Write the material out again, line by line, exactly as it is.

▶ Supplied information:
------------------------------------------------
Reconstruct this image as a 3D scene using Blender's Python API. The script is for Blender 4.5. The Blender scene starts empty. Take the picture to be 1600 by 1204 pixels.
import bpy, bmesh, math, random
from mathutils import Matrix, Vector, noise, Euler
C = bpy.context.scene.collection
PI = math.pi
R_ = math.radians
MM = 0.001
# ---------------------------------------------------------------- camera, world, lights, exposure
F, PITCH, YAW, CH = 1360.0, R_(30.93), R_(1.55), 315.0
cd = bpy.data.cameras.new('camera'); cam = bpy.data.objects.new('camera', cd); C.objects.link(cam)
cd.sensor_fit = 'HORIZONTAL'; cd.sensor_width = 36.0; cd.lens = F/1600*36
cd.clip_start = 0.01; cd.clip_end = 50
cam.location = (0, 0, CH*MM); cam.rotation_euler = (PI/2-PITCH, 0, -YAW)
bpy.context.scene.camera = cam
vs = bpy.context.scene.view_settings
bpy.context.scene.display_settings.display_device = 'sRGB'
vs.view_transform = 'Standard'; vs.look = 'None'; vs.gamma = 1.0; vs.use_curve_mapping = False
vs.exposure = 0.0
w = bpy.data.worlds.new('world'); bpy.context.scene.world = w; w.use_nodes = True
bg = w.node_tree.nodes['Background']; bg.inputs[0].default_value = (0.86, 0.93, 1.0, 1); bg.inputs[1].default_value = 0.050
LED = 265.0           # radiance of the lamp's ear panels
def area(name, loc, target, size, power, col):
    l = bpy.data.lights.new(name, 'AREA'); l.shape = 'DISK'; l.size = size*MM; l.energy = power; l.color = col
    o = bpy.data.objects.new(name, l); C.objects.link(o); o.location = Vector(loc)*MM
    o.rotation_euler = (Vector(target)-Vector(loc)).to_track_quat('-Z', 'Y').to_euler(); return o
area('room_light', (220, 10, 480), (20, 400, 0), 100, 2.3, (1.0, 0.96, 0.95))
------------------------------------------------
▶ Solution for this problem:
Reconstruct this image as a 3D scene using Blender's Python API. The script is for Blender 4.5. The Blender scene starts empty. Take the picture to be 1600 by 1204 pixels.
import bpy, bmesh, math, random
from mathutils import Matrix, Vector, noise, Euler
C = bpy.context.scene.collection
PI = math.pi
R_ = math.radians
MM = 0.001
# ---------------------------------------------------------------- camera, world, lights, exposure
F, PITCH, YAW, CH = 1360.0, R_(30.93), R_(1.55), 315.0
cd = bpy.data.cameras.new('camera'); cam = bpy.data.objects.new('camera', cd); C.objects.link(cam)
cd.sensor_fit = 'HORIZONTAL'; cd.sensor_width = 36.0; cd.lens = F/1600*36
cd.clip_start = 0.01; cd.clip_end = 50
cam.location = (0, 0, CH*MM); cam.rotation_euler = (PI/2-PITCH, 0, -YAW)
bpy.context.scene.camera = cam
vs = bpy.context.scene.view_settings
bpy.context.scene.display_settings.display_device = 'sRGB'
vs.view_transform = 'Standard'; vs.look = 'None'; vs.gamma = 1.0; vs.use_curve_mapping = False
vs.exposure = 0.0
w = bpy.data.worlds.new('world'); bpy.context.scene.world = w; w.use_nodes = True
bg = w.node_tree.nodes['Background']; bg.inputs[0].default_value = (0.86, 0.93, 1.0, 1); bg.inputs[1].default_value = 0.050
LED = 265.0           # radiance of the lamp's ear panels
def area(name, loc, target, size, power, col):
    l = bpy.data.lights.new(name, 'AREA'); l.shape = 'DISK'; l.size = size*MM; l.energy = power; l.color = col
    o = bpy.data.objects.new(name, l); C.objects.link(o); o.location = Vector(loc)*MM
    o.rotation_euler = (Vector(target)-Vector(loc)).to_track_quat('-Z', 'Y').to_euler(); return o
area('room_light', (220, 10, 480), (20, 400, 0), 100, 2.3, (1.0, 0.96, 0.95))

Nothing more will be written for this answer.